Ca réduit depuis la période des perquisitions, parce qu’il y a moins de contrôles généralement. On spécule beaucoup sur le comportement de la Gendarmerie, de pourquoi ils contrôlent plus ou moins à des périodes, des fois on se dit que la lutte est très intense, du coup ils contrôlent plus, et là elle est plus faible et ils contrôlent moins. Des fois on se dit qu’ils ont perdu des procès, notamment les procès où les réquisitions du procureur ont été invalidées et on pense que ça a influencé leur manière de contrôler, le changement de procureur aussi. Finalement on est beaucoup dans la spéculation et on comprend pas très bien pourquoi ils font quoi à des moments. Rester au stade de l’hypothèse c’est important et de pas trop être persuadé que si ils font ça c’est pour ça.
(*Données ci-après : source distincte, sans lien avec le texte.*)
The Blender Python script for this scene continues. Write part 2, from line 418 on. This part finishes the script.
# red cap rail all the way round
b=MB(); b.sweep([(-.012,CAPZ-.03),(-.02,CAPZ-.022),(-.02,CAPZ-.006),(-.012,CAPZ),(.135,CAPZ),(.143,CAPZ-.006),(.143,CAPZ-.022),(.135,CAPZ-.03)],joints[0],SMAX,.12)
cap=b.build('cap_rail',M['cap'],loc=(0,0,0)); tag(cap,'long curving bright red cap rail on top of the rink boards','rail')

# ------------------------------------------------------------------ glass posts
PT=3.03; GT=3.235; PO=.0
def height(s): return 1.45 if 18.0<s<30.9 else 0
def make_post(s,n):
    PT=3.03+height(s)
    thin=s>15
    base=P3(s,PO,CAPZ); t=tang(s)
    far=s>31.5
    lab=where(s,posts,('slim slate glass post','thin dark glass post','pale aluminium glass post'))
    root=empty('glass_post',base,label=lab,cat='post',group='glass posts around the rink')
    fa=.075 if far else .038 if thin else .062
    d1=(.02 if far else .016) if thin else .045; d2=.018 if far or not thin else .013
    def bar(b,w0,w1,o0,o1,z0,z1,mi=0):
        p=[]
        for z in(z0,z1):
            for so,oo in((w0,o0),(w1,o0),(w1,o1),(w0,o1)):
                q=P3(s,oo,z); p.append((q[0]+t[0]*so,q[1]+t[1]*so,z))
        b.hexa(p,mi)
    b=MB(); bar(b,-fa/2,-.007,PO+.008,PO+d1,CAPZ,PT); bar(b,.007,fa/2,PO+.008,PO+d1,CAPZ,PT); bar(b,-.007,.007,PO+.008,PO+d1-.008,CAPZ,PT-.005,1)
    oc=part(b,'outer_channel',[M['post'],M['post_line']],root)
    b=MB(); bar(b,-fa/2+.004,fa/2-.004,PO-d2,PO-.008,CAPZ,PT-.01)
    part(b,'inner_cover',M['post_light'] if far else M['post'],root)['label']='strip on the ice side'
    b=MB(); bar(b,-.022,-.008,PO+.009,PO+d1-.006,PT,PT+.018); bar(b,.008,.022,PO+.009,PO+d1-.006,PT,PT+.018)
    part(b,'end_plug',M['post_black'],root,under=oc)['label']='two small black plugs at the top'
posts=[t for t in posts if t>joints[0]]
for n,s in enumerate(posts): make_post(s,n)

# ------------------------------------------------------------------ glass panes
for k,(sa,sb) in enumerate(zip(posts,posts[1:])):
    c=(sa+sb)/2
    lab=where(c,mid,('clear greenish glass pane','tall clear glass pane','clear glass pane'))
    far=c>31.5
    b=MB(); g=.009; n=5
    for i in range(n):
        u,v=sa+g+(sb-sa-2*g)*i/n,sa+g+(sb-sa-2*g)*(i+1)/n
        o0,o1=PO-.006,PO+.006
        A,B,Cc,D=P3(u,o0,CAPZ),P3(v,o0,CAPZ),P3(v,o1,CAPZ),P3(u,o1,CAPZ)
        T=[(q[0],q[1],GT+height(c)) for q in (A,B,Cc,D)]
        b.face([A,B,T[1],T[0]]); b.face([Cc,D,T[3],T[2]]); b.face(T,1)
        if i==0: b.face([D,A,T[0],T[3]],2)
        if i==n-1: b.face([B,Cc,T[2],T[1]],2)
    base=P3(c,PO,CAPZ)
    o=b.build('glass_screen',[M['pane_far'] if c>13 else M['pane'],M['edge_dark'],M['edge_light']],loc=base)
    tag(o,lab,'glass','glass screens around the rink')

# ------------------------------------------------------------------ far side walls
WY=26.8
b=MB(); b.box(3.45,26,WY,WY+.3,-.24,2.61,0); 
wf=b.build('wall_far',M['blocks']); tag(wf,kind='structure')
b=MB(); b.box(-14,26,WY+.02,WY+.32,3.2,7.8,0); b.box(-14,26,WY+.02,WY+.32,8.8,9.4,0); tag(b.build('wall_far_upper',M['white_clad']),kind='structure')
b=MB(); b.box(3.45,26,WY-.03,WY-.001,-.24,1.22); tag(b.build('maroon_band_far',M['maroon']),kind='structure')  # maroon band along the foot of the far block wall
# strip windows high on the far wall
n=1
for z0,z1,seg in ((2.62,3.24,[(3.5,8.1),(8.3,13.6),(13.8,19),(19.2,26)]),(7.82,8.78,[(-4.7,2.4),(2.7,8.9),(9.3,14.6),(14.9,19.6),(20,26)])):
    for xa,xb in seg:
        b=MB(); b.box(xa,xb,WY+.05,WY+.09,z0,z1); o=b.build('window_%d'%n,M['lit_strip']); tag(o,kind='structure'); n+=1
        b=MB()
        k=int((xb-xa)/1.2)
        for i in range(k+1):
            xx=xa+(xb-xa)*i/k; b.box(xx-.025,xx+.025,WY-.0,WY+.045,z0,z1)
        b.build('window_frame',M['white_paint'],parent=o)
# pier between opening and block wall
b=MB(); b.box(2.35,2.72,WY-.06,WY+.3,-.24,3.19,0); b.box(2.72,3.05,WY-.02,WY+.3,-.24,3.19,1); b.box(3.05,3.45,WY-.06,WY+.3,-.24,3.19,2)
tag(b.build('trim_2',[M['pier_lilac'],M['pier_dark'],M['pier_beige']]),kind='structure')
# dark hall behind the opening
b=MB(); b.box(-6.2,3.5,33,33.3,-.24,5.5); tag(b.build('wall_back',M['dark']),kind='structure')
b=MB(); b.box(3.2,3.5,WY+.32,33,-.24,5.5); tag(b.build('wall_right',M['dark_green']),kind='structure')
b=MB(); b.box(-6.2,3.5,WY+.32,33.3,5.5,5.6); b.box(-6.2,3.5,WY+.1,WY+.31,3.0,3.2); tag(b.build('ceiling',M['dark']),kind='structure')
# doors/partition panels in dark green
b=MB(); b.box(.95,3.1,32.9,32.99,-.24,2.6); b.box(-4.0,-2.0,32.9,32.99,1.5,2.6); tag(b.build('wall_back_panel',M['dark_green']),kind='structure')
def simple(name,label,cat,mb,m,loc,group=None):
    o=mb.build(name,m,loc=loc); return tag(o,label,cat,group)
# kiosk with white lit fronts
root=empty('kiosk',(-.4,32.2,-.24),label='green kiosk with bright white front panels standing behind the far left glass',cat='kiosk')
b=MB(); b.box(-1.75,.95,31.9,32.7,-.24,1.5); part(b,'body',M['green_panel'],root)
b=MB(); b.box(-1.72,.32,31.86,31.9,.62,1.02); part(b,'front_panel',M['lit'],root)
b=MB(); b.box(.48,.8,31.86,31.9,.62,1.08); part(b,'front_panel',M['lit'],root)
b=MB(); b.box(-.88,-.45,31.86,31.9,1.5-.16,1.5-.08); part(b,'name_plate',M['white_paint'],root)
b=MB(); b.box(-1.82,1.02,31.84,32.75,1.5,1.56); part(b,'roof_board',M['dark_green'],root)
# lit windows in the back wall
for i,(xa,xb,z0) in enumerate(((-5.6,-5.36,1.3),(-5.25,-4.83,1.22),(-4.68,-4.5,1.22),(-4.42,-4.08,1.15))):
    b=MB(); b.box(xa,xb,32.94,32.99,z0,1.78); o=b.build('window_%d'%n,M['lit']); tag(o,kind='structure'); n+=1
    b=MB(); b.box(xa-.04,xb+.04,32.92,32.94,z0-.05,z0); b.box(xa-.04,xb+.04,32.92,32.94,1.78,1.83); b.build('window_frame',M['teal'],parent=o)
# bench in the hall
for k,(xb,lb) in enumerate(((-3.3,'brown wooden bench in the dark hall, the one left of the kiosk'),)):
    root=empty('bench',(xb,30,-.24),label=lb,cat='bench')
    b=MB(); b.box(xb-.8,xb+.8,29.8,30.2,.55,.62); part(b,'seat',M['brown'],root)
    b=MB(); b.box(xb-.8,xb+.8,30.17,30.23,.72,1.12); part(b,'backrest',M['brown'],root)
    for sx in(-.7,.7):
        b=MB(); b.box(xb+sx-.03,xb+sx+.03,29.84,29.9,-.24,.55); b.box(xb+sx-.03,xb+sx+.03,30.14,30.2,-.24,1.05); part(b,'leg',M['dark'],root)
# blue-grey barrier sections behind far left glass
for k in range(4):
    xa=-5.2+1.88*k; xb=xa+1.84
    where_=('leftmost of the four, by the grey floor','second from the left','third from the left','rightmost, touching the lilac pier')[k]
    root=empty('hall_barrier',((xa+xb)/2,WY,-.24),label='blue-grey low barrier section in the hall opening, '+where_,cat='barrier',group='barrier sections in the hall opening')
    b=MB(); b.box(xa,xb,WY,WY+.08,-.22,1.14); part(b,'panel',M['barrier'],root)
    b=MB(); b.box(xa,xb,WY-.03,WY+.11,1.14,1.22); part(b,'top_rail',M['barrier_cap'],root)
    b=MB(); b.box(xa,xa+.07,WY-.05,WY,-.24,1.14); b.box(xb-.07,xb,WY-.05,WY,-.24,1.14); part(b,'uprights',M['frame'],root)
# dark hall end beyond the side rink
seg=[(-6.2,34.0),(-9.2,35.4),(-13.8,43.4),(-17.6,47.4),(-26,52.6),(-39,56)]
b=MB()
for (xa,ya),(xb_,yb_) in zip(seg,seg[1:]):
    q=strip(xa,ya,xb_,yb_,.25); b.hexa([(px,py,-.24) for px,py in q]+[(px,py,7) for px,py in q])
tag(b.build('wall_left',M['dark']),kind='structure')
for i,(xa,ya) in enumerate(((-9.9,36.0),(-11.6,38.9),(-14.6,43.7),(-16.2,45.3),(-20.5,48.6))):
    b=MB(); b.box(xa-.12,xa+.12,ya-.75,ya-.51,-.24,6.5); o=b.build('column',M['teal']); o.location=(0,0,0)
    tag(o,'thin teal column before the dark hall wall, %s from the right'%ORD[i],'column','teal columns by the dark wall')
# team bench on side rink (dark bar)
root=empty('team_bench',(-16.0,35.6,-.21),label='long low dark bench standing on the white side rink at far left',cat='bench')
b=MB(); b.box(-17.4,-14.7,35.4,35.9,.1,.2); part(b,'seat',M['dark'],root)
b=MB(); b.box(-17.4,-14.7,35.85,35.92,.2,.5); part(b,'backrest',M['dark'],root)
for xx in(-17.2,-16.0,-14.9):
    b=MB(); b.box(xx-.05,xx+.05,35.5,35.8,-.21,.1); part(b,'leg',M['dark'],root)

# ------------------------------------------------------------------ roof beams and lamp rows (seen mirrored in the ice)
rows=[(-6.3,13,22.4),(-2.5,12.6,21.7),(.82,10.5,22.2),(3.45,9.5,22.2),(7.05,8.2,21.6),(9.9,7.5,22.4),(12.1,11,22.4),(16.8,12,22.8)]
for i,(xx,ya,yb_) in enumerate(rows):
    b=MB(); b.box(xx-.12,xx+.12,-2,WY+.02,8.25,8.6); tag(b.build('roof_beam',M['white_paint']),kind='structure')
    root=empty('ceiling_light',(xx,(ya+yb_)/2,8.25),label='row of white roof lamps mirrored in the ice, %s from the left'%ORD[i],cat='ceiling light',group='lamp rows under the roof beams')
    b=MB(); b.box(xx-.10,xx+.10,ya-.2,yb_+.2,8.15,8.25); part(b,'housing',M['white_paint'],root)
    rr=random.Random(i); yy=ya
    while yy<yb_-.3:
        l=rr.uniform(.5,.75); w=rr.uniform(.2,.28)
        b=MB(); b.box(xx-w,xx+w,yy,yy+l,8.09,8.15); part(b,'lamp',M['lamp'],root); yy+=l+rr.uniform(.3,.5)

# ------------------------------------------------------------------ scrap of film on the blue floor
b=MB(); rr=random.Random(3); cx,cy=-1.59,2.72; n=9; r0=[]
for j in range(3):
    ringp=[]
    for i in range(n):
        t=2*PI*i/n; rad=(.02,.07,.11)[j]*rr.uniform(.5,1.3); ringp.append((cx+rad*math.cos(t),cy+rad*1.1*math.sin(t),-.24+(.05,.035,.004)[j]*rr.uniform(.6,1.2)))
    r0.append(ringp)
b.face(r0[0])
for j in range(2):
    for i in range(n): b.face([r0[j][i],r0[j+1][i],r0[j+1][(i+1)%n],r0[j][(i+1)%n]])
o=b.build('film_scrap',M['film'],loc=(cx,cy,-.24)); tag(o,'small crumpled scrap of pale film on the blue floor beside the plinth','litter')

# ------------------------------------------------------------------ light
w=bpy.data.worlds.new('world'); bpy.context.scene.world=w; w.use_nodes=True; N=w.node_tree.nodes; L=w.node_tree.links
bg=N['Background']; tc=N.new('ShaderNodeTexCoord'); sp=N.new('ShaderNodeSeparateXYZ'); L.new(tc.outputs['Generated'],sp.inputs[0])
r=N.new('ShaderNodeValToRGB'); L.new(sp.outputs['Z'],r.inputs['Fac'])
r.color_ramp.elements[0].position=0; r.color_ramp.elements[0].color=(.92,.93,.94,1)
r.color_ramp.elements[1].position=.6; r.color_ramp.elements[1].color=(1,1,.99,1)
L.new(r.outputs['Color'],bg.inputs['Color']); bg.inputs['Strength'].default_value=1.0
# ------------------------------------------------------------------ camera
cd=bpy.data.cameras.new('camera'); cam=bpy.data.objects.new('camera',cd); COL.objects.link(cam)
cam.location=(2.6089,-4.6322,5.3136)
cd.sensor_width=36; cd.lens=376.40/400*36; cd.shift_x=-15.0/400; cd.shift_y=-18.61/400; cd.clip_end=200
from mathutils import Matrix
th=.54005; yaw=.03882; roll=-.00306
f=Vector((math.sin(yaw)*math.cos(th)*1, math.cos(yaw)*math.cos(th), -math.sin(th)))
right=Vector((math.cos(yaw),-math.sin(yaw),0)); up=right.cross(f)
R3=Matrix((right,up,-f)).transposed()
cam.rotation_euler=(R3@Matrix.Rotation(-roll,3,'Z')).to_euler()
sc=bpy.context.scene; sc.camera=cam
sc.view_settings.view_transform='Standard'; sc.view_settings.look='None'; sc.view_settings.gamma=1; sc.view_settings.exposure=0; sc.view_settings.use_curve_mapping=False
Ce qui est clair c’est que sur l’année passée il y a eu beaucoup moins de contrôle que sur les années précédentes. [En 2021] il y a eu un escadron de Gendarmerie qui a beaucoup contrôlé, l’escadron de Bellac, c’était vraiment sur une période précise et ça correspondait à la présence de cet escadron, donc là l’hypothèse de « c’est les habitudes de l’escadron » est assez plausible et on va voir ce que ça va donner par la suite.
La répression c’est pas que l’instruction, mais aussi d’autres éléments de ma vie, ça a changé d’autres choses, déjà je rêve de flics, souvent. Il y a encore deux ou trois nuits j’ai rêvé que je me faisais arrêter, soit je me fait contrôler, soit des amis se font arrêter, c’est quelque chose qui est très présent et qui est même pas surprenant. Je me lève pas en me disant « Oh non j’ai rêvé de flics, c’est horrible ! », juste j’ai fait mon rêve de flics de la même manière que « cette nuit j’ai fait un rêve érotique », c’est des choses qui arrivent. Les deux mélangés ? j’ai jamais eu haha, ça viendra peut être.
Ca a changé mon rapport à la prison aussi, avant c’était un truc assez lointain, parce que je viens pas d’un milieu ou les gens autour de moi vont en prison. C’était un truc théorique, je savais que c’était pas bien parce que j’avais appris ça, politiquement. Mais le fait d’avoir des personnes proches de moi qui soit vont en prison, à qui je rends visite, soit qui risquent la prison de manière assez forte là, avec le procès qui arrive, ça fait que la prison devient un sujet de conversation, j’imagine si j’allais en prison, qu’est ce que dois faire, les personnes que je dois prévenir, les livres que j’aimerais qu’on m’envoie. Ça devient un sujet assez « pratique », en tout cas beaucoup plus proche et assez effrayant.
J’étais pas là avant les premières perquisitions, donc j’ai pas vu d’avant et après perquisitions, […] j’ai surtout connu un avant et après expulsion du bois Lejuc. […] Les perquisitions de juin [2018] allaient dans la même lignée, moralement ça n’a fait qu’étendre ce truc, il y a beaucoup de personnes qui n’allaient pas bien dans cette période là du fait de la répression et ça a rajouté une couche et du stress.
Le fait que les personnes n’ait plus de contrôles [judiciaires], ça change quelque chose dans le rapport à ces procès, à cette enquête, les personnes repassent ici, quoi. C’est assez chouette (fin vers 30 minutes)
Il y a quand même des discussions sur les contrôles d’identités etc. et sur de la « sensibilisation » sur le cadre légal de l’action de la Police. C’est compliqué de faire de la sensibilisation là dessus en étant pas anxiogène. C’est hyper intéressant, je ne connais nulle part ailleurs où les gens sont autant au courant de ce que les flics ont le droit ou pas le droit de faire. Souvent les gens sont plus au courant que les flics eux-même. Ca fait partie des choses à savoir quand on vient ici. « Là c’est la cuisine, ça c’est le brief légal… » haha.